BM iklim müzakereleri ilk kez fosil yakıtları hedef alan bir anlaşmayla sona erdi.
BM iklim müzakereleri ilk kez fosil yakıtları hedef alan bir anlaşmayla sona erdi. Ancak Çin ve diğer kömüre bağımlı gelişmekte olan ülkeler tarafından desteklenen Hindistan, kömür enerjisinin “aşamalı olarak kaldırılması” için çağrıda bulunan bir maddeyi reddetti ve metin “aşamalı azaltma” olarak değiştirildi. Londra’daki Downing Street’te Pazar günü düzenlediği basın toplantısında konferans başkanı Alok Sharma, “Çin ve Hindistan, bu özel konuda kendilerini açıklamak zorunda kalacaklar” dedi.

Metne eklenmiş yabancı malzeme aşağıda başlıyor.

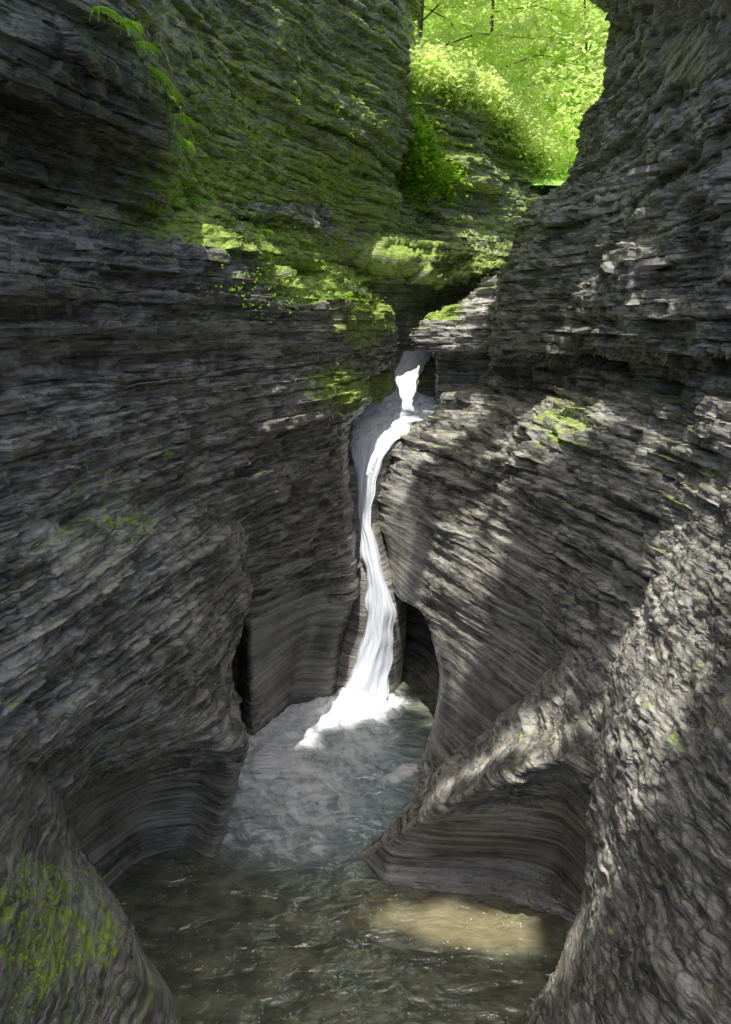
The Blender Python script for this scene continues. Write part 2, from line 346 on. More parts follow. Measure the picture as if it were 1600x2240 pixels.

Pasifik temsilcileri ve müzakerecileri, COP26 İklim Zirvesinin sonucunu “sulandırılmış” ve Pasifik ülkelerini ciddi varoluşsal tehlikeye sokan “anıtsal bir başarısızlık” olarak kınadılar. Ülkelerden biri Avustralya’nın kayıp ve hasar için fon sağlamayı reddetmesinin “bölgedeki derin bir ihaneti” temsil ettiğini söyledi. Fiji başbakanı Frank Bainimarama gibi bazı Pasifik liderleri kritik iklim zirvesinin sonucu hakkında nitelikli iyimserliklerini dile getirdiler. Bainimarama “1.5 derecelik hedef Glasgow’u hırpalanmış, yaralanmış ama canlı bırakıyor” dedi. Ancak diğer birçok Pasifik uzmanı ve iklim müzakerecisi, sonuçtan memnun olmadıklarını vurguladı. Gelişmekte Olan Küçük Ada Devletleri’nin (Sids) COP Bürosu temsilcisi olan Samoalı müzakereci Galumalemana Anne Rasmussen’a göre Pasifik ancak bu kadarını yapabilir: “Küçük Ada Devletleri ve Pasifik Kıyıları İttifakı gerçekten çok zorladı, herkes katıldı, ancak ne yazık ki bu taahhütlerin ve sonuçların kaderini ve yönünü belirlemek her zaman gelişmiş ve zengin ülkeler kalmış durumda.” BM iklim değişikliği çerçeve sözleşmesi sürecinde Pasifik hükümetleriyle birlikte çalışan Auimatagi, “COP26 mevcut gerçekliğimizi yeterince fark edemedi – şu anda iklim değişikliğinin etkileriyle karşı karşıyayız. Ancak şu anki durumumuzda tarihsel sorumluluklarına rağmen ABD, İngiltere ve Avustralya gibi gelişmiş ülkeler Pasifik komşularına karşı derin bir ihanet içerisinde, kayıp ve hasar için bir finansman tesisini desteklemeyi reddettiler” dedi.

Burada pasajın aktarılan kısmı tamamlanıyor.